L’autore delle offese non sapeva che la madre dell’avversario fosse deceduta e, dopo le scuse negli spogliatoi, si è scusato pubblicamente sui social.

Perché i calciatori devono dare il buon esempio, come tutti quelli che hanno una certa notorietà. Eppure, non bisogna cadere nel tranello: anche se famose, sempre di persone si tratta, e le persone sono anche il risultato della società.

In un Juventus-Chievo del 2019, dopo un battibecco di gioco tra Giorgio Chiellini e Meggiorini, furono i tifosi bianconeri ad offendere la memoria della madre dell’allora attaccante clivense. Con una grande differenza: erano consapevoli della scomparsa proprio come lo erano i tifosi di mezza Italia quando infangavano la memoria della madre di Marco Materazzi, scomparsa quando lui aveva appena 15 anni.

Servivano le lacrime di un giocatore per parlare di questo problema? 

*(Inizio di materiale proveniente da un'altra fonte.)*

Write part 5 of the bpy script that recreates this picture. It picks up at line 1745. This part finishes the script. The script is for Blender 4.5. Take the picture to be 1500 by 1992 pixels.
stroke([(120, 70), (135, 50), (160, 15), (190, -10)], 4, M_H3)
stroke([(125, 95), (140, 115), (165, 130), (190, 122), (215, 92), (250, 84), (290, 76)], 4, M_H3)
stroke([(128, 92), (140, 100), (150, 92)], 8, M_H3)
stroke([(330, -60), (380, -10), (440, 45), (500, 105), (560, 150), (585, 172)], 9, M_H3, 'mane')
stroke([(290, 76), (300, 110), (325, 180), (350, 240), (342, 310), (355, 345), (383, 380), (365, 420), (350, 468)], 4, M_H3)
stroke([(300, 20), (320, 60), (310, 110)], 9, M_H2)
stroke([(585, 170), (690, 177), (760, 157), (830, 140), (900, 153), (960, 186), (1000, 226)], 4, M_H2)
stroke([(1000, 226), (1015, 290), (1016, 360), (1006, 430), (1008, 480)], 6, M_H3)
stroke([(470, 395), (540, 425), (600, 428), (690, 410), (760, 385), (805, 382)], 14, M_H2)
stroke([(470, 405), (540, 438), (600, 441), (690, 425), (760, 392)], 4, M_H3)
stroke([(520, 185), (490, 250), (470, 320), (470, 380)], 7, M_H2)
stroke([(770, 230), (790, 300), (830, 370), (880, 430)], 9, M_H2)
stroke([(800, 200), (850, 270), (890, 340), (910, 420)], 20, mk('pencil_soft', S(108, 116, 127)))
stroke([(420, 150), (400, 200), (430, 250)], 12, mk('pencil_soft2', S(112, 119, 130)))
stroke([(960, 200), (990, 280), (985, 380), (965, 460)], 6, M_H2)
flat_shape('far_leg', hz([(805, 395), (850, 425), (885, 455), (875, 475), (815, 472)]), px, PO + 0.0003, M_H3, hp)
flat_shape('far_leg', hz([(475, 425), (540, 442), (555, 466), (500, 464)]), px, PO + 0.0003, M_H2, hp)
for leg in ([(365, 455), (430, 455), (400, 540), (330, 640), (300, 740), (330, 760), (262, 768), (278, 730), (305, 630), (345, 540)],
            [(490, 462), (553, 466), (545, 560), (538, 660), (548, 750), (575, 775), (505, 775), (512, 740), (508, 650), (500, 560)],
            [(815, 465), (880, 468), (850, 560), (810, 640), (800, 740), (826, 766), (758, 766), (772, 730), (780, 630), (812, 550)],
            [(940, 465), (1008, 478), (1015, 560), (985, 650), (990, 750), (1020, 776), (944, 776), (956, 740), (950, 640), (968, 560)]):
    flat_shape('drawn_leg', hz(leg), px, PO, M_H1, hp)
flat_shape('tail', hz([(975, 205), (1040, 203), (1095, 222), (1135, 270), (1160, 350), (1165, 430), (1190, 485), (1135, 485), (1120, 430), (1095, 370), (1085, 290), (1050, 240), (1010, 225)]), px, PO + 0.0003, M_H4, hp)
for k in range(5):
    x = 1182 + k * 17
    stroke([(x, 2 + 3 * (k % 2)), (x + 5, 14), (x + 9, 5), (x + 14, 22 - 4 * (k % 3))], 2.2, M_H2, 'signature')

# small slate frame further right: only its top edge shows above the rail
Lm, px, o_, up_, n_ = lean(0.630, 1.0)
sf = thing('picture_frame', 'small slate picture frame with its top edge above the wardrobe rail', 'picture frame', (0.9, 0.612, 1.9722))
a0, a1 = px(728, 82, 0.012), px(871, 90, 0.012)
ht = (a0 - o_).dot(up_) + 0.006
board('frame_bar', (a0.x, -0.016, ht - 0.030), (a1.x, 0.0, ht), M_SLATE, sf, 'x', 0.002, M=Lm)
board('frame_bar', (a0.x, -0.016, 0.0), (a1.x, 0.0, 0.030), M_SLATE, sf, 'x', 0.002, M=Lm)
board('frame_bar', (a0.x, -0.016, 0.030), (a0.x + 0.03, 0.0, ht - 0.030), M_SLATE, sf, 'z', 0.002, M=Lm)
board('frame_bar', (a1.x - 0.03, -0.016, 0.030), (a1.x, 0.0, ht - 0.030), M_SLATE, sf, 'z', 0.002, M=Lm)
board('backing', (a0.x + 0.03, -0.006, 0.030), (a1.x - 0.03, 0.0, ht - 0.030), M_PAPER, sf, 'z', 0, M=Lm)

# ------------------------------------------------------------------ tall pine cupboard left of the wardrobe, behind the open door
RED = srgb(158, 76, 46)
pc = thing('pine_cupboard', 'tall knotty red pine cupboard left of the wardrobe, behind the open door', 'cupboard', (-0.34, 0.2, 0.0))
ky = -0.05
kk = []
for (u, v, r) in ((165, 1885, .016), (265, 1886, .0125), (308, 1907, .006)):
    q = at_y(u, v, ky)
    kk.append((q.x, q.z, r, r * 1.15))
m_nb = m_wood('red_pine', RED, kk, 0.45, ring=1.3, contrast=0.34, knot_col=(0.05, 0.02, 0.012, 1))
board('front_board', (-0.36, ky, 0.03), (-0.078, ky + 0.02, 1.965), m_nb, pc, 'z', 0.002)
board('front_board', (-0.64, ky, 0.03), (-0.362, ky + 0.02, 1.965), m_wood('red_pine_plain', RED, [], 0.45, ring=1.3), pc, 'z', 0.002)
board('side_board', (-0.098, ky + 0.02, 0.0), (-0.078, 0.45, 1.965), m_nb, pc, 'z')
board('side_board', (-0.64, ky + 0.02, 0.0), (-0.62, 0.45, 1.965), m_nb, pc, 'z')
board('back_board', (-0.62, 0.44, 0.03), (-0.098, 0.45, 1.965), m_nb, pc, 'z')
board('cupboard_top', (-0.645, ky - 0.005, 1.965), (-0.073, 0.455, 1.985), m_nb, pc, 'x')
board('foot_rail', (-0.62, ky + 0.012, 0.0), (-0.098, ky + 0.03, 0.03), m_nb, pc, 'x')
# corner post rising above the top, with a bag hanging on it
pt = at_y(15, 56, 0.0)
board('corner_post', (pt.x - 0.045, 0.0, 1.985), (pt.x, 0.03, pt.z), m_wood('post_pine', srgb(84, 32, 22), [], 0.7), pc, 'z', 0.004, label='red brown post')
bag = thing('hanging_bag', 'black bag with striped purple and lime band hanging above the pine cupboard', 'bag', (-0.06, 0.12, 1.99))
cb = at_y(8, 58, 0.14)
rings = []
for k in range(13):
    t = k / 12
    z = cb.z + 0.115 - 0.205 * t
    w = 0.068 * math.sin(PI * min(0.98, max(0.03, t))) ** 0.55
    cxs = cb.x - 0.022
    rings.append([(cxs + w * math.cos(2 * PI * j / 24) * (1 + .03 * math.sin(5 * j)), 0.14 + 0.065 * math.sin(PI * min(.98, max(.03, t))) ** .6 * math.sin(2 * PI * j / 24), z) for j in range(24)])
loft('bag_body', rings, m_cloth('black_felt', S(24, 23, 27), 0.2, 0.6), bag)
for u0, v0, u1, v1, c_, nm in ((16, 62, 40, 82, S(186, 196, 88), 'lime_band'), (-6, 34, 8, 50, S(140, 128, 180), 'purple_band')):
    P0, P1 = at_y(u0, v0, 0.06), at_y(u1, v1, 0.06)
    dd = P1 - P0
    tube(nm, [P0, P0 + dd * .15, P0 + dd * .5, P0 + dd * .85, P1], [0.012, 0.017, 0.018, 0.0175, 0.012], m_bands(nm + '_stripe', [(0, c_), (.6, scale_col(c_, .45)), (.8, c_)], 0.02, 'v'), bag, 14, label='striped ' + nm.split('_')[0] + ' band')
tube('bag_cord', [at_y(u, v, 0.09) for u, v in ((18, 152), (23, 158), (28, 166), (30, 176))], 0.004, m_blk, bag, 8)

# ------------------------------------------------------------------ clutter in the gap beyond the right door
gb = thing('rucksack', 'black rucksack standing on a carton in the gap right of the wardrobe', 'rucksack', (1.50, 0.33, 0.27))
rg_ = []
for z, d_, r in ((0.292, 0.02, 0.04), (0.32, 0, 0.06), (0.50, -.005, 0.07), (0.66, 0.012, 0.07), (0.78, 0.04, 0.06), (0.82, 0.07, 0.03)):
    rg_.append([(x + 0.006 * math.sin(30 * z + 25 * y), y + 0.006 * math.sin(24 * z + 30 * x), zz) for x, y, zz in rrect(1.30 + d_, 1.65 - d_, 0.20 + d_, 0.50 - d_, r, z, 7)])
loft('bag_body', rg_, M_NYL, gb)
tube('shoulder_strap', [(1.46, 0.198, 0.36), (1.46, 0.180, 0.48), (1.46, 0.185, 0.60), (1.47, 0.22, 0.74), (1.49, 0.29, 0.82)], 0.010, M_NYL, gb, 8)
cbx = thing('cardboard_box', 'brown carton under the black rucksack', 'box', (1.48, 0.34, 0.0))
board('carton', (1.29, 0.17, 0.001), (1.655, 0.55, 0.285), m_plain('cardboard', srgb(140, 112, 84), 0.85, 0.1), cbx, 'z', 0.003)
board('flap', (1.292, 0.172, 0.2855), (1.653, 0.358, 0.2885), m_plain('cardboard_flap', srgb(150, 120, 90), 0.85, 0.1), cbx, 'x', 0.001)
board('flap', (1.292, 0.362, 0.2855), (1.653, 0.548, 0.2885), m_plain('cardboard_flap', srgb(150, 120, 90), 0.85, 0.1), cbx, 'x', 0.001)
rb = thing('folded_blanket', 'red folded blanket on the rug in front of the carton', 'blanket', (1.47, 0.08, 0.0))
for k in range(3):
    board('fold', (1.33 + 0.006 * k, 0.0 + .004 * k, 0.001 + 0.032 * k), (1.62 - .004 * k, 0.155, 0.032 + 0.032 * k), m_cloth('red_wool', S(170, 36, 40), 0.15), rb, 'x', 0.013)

Bisogna prendersi le proprie responsabilità, capire che ciascuno ha un ruolo nella società: gli stessi politici sono il frutto, ma l’albero è lo stesso.
È un processo osmotico per cui pretendere il buon esempio a chi ha più visibilità è giusto ma non è sufficiente.
Nascondersi dietro il cattivo esempio è troppo facile.